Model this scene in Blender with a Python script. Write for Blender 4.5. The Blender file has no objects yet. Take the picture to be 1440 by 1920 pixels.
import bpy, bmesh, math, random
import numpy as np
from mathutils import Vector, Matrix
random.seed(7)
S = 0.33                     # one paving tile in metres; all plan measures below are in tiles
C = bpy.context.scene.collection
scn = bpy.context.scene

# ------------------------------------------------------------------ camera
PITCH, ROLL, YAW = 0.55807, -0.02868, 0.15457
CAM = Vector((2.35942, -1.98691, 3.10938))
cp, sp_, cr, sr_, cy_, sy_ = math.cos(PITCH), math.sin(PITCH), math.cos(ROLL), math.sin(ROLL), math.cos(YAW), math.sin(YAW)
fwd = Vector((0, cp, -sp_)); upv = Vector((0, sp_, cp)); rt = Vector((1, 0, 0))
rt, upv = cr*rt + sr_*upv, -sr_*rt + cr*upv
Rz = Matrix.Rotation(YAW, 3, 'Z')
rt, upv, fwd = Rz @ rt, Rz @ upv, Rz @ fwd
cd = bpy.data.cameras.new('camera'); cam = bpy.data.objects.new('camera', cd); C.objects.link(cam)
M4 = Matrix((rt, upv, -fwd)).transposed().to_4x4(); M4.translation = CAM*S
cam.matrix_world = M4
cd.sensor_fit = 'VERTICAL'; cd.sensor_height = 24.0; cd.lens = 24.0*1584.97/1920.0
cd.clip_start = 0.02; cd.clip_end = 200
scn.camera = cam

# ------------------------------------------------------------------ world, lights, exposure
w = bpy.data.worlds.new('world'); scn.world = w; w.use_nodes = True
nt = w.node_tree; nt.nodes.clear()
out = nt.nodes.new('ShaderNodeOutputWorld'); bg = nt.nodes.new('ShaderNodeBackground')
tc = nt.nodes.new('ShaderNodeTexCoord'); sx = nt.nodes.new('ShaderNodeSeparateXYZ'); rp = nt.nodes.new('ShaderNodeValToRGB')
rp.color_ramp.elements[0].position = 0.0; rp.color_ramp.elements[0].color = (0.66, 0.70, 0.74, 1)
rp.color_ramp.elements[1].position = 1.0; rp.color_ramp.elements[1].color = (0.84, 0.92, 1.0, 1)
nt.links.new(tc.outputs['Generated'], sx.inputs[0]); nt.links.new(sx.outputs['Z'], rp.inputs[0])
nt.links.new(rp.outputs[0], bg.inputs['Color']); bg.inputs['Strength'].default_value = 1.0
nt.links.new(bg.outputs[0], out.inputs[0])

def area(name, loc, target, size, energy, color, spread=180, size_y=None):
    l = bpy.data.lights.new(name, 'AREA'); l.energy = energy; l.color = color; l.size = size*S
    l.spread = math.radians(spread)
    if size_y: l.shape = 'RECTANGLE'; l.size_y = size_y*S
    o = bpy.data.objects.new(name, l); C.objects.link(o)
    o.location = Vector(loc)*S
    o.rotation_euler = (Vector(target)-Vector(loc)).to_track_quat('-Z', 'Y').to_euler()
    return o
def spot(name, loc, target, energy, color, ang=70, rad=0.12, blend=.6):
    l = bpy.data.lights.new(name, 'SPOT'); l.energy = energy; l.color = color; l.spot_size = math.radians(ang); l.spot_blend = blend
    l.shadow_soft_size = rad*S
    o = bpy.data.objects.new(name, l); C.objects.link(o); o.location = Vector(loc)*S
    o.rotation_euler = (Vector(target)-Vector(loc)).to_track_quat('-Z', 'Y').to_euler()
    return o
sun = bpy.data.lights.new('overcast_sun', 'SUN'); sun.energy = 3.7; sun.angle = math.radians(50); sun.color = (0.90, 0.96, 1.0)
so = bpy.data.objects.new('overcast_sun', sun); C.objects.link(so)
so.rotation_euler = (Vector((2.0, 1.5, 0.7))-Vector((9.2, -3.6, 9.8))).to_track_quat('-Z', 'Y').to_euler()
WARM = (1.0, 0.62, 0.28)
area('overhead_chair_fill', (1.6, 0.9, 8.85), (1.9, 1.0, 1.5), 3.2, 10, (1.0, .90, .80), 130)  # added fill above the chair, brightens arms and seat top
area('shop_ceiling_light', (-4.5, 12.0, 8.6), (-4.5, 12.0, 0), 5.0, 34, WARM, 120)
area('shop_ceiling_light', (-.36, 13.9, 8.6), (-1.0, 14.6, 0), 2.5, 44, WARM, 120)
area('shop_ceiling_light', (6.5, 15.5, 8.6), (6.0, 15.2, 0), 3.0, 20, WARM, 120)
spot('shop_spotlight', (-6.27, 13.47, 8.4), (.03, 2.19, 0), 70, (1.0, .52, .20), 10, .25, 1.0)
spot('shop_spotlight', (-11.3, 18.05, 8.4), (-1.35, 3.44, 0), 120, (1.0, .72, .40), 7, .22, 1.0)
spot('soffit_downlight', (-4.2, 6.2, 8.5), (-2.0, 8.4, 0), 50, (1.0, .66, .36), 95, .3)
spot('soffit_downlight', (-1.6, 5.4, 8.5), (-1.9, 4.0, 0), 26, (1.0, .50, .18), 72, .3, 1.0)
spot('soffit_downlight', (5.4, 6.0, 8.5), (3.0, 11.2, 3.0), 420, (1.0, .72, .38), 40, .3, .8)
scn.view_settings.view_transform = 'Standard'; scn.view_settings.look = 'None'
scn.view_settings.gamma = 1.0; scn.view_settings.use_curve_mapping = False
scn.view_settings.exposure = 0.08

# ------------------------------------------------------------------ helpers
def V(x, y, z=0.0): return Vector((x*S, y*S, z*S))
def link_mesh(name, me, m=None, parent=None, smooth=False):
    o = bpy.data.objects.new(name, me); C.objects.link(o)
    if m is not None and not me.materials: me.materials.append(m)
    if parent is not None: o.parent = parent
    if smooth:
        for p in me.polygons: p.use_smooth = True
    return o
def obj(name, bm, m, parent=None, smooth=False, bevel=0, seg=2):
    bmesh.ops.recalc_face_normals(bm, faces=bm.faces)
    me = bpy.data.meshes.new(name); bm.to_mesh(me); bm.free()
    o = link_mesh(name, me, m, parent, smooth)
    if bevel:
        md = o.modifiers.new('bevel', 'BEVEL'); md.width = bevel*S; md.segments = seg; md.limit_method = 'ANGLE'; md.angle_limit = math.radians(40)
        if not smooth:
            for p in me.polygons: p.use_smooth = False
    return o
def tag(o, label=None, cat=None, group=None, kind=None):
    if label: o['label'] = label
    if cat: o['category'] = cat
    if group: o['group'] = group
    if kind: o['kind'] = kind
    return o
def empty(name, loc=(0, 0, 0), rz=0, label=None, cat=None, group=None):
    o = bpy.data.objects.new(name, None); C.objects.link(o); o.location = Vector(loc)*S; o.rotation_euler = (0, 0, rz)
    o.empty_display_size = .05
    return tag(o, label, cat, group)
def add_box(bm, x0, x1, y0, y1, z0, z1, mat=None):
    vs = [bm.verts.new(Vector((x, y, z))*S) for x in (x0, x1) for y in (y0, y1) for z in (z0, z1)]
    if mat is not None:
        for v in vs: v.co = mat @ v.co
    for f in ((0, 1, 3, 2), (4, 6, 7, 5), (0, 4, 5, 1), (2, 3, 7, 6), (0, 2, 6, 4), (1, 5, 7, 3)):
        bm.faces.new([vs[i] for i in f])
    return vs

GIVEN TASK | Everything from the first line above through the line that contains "scn = bpy.context.scene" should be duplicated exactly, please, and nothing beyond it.

REPLY TO THE TASK |
Model this scene in Blender with a Python script. Write for Blender 4.5. The Blender file has no objects yet. Take the picture to be 1440 by 1920 pixels.
import bpy, bmesh, math, random
import numpy as np
from mathutils import Vector, Matrix
random.seed(7)
S = 0.33                     # one paving tile in metres; all plan measures below are in tiles
C = bpy.context.scene.collection
scn = bpy.context.scene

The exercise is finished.